The team will switch cities yet again. On Monday, NFL owners approved the franchise’s eventual move from Oakland to Las Vegas.

Here’s a look at some of the major moves for one of the NFL’s most successful and yet vagabond teams.

THE START: Oakland was perhaps the unlikeliest city to get an American Football League franchise when the league began in 1960. But the fledgling enterprise needed a team to pair up with the Los Angeles Chargers, and Oakland was given the eighth slot originally pegged for Minneapolis. The Chargers only lasted a season in L.A. before bolting south for San Diego, and the Raiders played their first two seasons in San Francisco in Kezar Stadium and Candlestick Park.
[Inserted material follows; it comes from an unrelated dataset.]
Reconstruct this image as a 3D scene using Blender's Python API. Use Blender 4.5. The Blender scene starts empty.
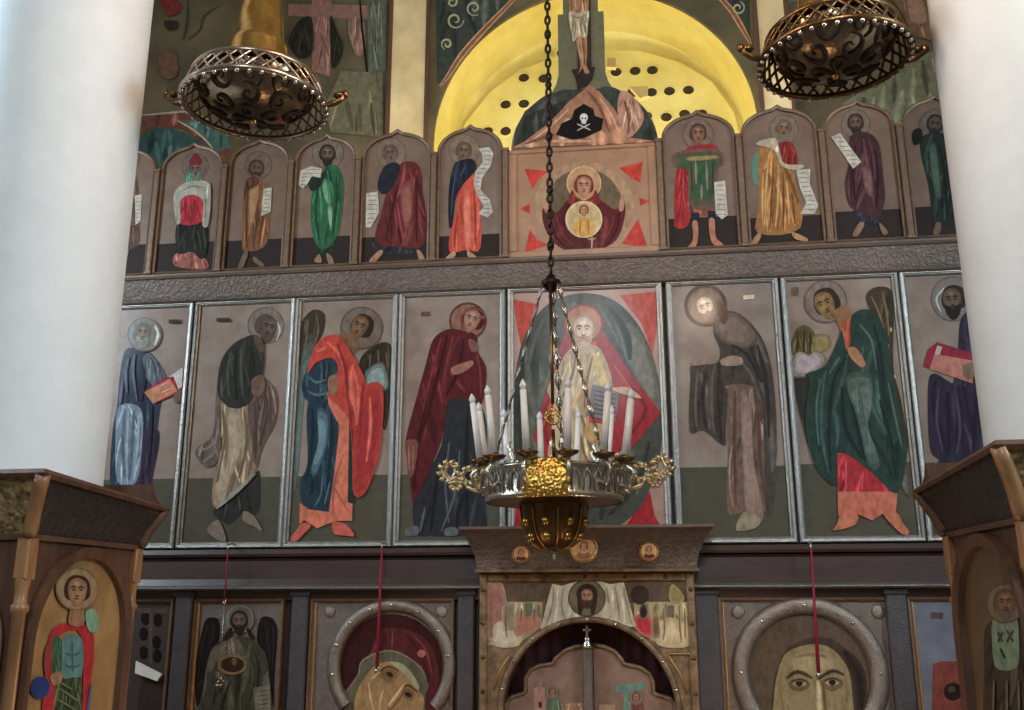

But Oakland soon proved to be one of the anchor franchises of the AFL. Al Davis was named the coach and general manager in 1963 - back in the year when the Dallas Texans became the Chiefs and the New York Titans became the Jets - and Oakland-Alameda County Coliseum’s opening in 1966 helped stabilize the team. The Raiders would go on to win the AFL the following season but lose to Green Bay 33-14 in the second Super Bowl.

L.A. DREAMING: Despite winning two world championships in five years in Oakland, Davis, now the team’s owner, had his sights set on Los Angeles. Davis sued the NFL in federal court for the right to relocate to L.A. and won, and the team moved for the 1982 season. The Raiders moved into Los Angeles Memorial Coliseum and gave the city a championship after the 1983 season.

BACK TO OAKLAND: By the mid-1990s, the Raiders were looking for a more modern facility. They found something akin to that back in Oakland, where officials pledged to renovate the team’s former home. The Raiders left Los Angeles after the 1994 season. The Rams also left for St. Louis. By 1996 the Oakland Coliseum, now complete with an additional 10,000-seat structure dubbed “Mount Davis,” had undergone a renovation designed to keep the Raiders in the Bay Area.

JUST MOVE AGAIN, BABY: Davis’ son Mark took over the team after his father’s death in 2011. By then the Oakland Coliseum was showing severe aging, and sharing the facility with the Athletics wasn’t helping matters. The Raiders and A’s are the only NFL-MLB franchises sharing a facility. Davis’ initial attention for relocation was Los Angeles again, and he partnered with the Chargers on a potential stadium project in Carson, California. When NFL owners voted in January 2016 to approve the Rams’ proposal to move from St. Louis and build a stadium in Inglewood, they also gave the Chargers an option to join the Rams there - leaving the Raiders out of the L.A. equation. The Chargers exercised that option in January and moved to L.A. after 56 years in San Diego, but Davis already had turned his sights to Las Vegas, which shed much of its “Sin City” reputation in the eyes of major pro sports leagues. The NHL approved an expansion club, the Vegas Golden Knights, in 2016.

MONDAY’S VOTE: The Raiders found their third city to call home in Las Vegas - and became the third NFL team in two years to announce a move. The Raiders will likely spend a few lame-duck seasons in Oakland while their new Las Vegas stadium gets built.